Notably, their investments in domestic ordinary shares have bolstered the growth of the Nigerian Stock Exchange (NGX), which has enjoyed remarkable returns, with the All-Share Index (ASI) surging to 68,000 points in a 15-year high, not witnessed since March 2008.

This remarkable performance can be attributed to various factors, including market reforms and increased interest from both domestic and foreign investors. During this period, the ASI and Market Capitalisation reached 66,382.14 points and N36.33 trillion, respectively, reflecting a year-to date return of 29.52percent according to the assets managers.

The breakdown of the pension fund industry’s portfolio, as per PenCom data, reveals that the largest asset class is investment in Federal Government of Nigeria (FGN) securities, such as bonds and treasury bills, constituting 65.2percent of AUM as of September 30, 2023. Corporate debt securities have witnessed a notable increase, growing from 6percent to 10.70percent over the past year, likely due to attractive yields and a desire to support this sector’s growth.

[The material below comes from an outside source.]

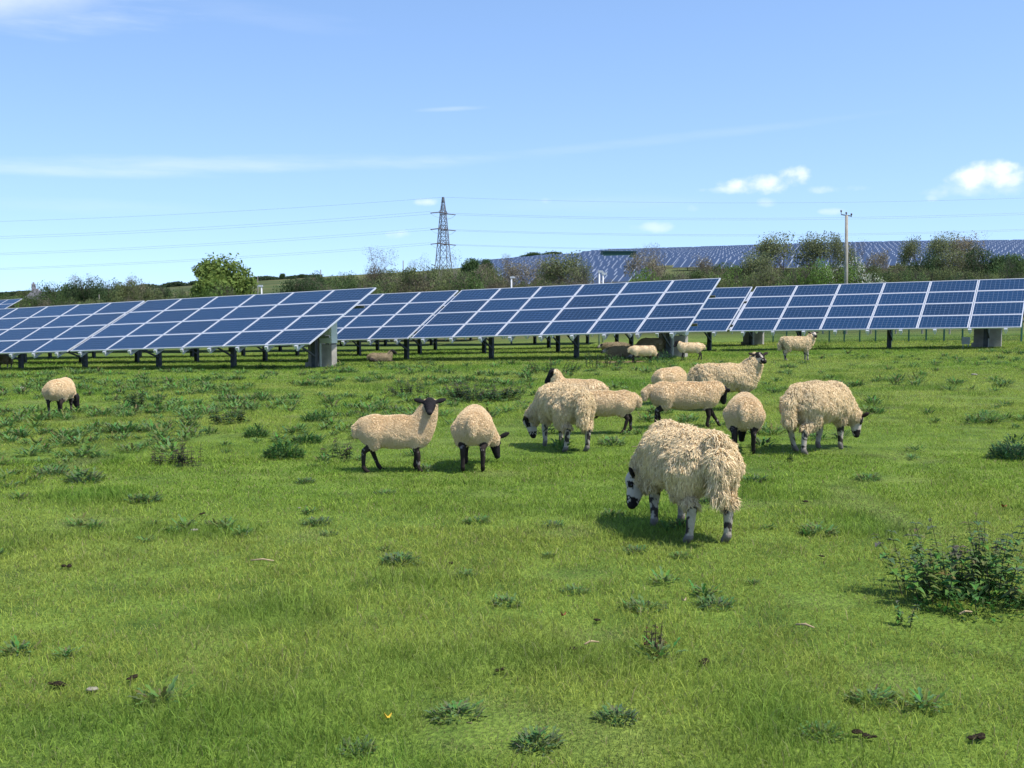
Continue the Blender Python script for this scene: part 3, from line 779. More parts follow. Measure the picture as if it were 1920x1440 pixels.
ARMV = Vector((.30, .954, 0)); ARML = 4.2
LV = [19.6, 14.4, 9.7]
def pylon_parts():
    Ht = 24.7; prof = [(0, 2.7), (5.2, 2.15), (9.7, 1.75), (12.1, 1.55), (14.4, 1.38), (17, 1.15), (19.6, .92), (22.3, .55), (24.7, .28)]
    ang = math.atan2(ARMV.y, ARMV.x); R = Matrix.Rotation(ang + .785, 3, 'Z')
    def cor(i, k):
        z, w = prof[i]; a = math.pi / 2 * k; return R @ Vector((w * 1.2 * math.cos(a), w * 1.2 * math.sin(a), z))
    mb = MB()
    for k in range(4):
        for i in range(len(prof) - 1):
            mb.beam(cor(i, k), cor(i + 1, k), .20 if i < 4 else .16)
            mb.beam(cor(i, k), cor(i + 1, (k + 1) % 4), .11); mb.beam(cor(i, (k + 1) % 4), cor(i + 1, k), .11)
            mb.beam(cor(i + 1, k), cor(i + 1, (k + 1) % 4), .11)
            if i < 5:
                m1 = (cor(i, k) + cor(i + 1, k)) / 2; m2 = (cor(i, (k + 1) % 4) + cor(i + 1, (k + 1) % 4)) / 2; mb.beam(m1, m2, .08)
    body = mb.mesh('lattice_body', [M_lattice]); arms = []
    for z in LV:
        mb = MB()
        for sgn in (-1, 1):
            tip = ARMV * (ARML * sgn) + Vector((0, 0, z))
            for q in (-1, 1):
                side = Vector((-ARMV.y, ARMV.x, 0)) * (.7 * q)
                mb.beam(side + Vector((0, 0, z)) + ARMV * sgn * .6, tip, .12); mb.beam(side * .8 + Vector((0, 0, z + 1.3)) + ARMV * sgn * .5, tip, .10)
                for t in (.35, .65): mb.beam((side + Vector((0, 0, z))).lerp(tip, t), (side * .8 + Vector((0, 0, z + 1.3))).lerp(tip, t + .1), .07)
        arms.append(mb.mesh('crossarm', [M_lattice]))
    return body, arms
PB, PA = pylon_parts()
def pylon(p, label):
    e = empty('pylon', p); tag(e, label, 'pylon'); link('lattice_body', PB, e)
    for a in PA: link('crossarm', a, e)
    for z in LV:
        for sgn in (-1, 1):
            tip = ARMV * (ARML * sgn) + Vector((0, 0, z))
            for q in (-1, 1):
                mb = MB(); mb.tube([tip, tip + Vector((q * 2.6, 0, -.25))], [.16, .16], 6); link('insulator', mb.mesh('insulator', [M_insul]), e)
            mb = MB(); a = tip + Vector((-2.6, 0, -.25)); b = tip + Vector((2.6, 0, -.25))
            mb.tube([a, a.lerp(b, .25) - Vector((0, 0, 1.0)), a.lerp(b, .5) - Vector((0, 0, 1.4)), a.lerp(b, .75) - Vector((0, 0, 1.0)), b], .035, 4); link('jumper', mb.mesh('jumper', [M_wire]), e)
P0 = at(832, 375); P0.z = zpix(372, 375) - 24.7
PL = at(-1500, 350); PL.z = zpix(432, 350) - LV[0]
PR = at(2550, 375); PR.z = zpix(367, 375) - LV[0]
pylon(P0, 'tall steel lattice pylon on the skyline left of centre')
def wire(a, b, sag, label):
    mb = MB(); n = 40
    mb.tube([a.lerp(b, k / n) - Vector((0, 0, 4 * sag * (k / n) * (1 - k / n))) for k in range(n + 1)], .023, 4)
    tag(link('power_line', mb.mesh('power_line', [M_wire])), label, 'power line', 'power lines strung from the pylon')
for li, z in enumerate(LV + [24.7]):
    nm = ['upper pair of thin power lines', 'middle pair of thin power lines', 'lowest pair of thin power lines', 'single topmost earth wire'][li]
    for sgn in ((-1, 1) if li < 3 else (0,)):
        tip = ARMV * (ARML * sgn) + Vector((0, 0, z)); o_ = Vector((2.6, 0, -.25)) if li < 3 else Vector((0, 0, 0))
        wire(P0 + tip - o_, PL + tip + o_, 6.3, 'one of the %s sagging from the pylon to the left' % nm if li < 3 else 'single topmost earth wire running left from the pylon tip')
        wire(P0 + tip + o_, PR + tip - o_, 4.3, 'one of the %s sagging from the pylon to the right' % nm if li < 3 else 'single topmost earth wire running right from the pylon tip')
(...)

Other asset classes include money market instruments (9.44percent) and domestic ordinary shares (7.99percent).

While investments in real estate and private equity have also seen growth, these asset classes remain a small portion of the overall portfolio.

Additionally, foreign ordinary shares, infrastructure funds, mutual funds, and real estate as an alternative investment class have not gained significant traction in the Nigerian market.